We track relevant performance indicators for our suppliers through a color-coded system to rate facilities based on COVC, SLCP, and ILO Better Work assessments. High-performing facilities with no critical or few violations receive a green rating. Average performers are rated yellow, while facilities that need improvement on one or more serious issues are assigned a red rating. Critical, severe and key violations have a greater negative impact on a facilities’ rating than more technical “non-compliance” violations.

  • In 2023, we assessed 100% of our Tier 1 suppliers. We publicly report aggregate findings of assessment results at the facilities that make our branded apparel on our website.
  • ​​We decreased our share of red-rated facilities from 16% in 2016 to 1% by the end of 2023, and allocate at least 80% of our business spend to green-rated factories.

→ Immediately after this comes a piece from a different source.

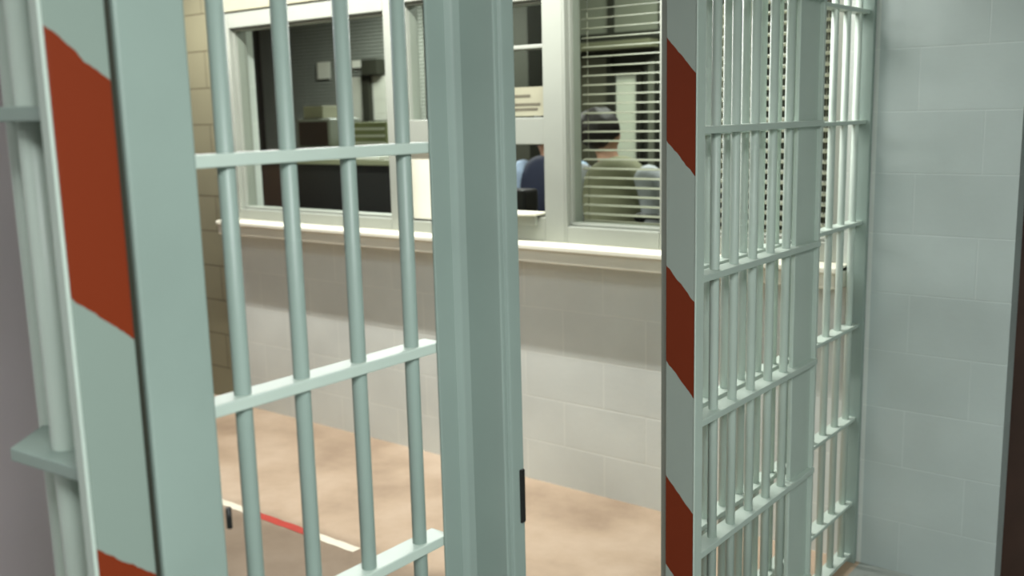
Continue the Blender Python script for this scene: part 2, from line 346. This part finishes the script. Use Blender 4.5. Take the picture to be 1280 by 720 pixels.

Our Workforce Engagement Program opens communication channels for workers to safely and anonymously share feedback with management and contributes to an enabling environment to improve worker-management relationships to drive facility improvements. The program allows us to assess facility performance based on the data we receive directly from workers through surveys and interviews. The program was developed in partnership with Verite, and the initial version of this program, between 2015 and 2017, consisted of written worker and management surveys, focus group discussions, and individual interviews. In 2018, we transitioned the program to a vendor-owned approach that puts technology-based grievance mechanisms at its center.

For a PDF version of this disclosure, click here.


Appendix A – Canada Bill S-211(the Act) Attestation

This report was approved by the board of directors of Gap Inc. on May 7, 2024, and by the boards of directors of Gap (Canada) Inc. and Old Navy (Canada) Inc. on May 23, 2024 and May 23, 2024, respectively, in accordance with section 11(4)(b)(i) of the Act.

Todd Champeau
Gap (Canada) Inc.
May 23, 2024

I have the authority to bind the corporation.

Todd Champeau
Old Navy(Canada) Inc.
May 23, 2024

I have the authority to bind the corporation.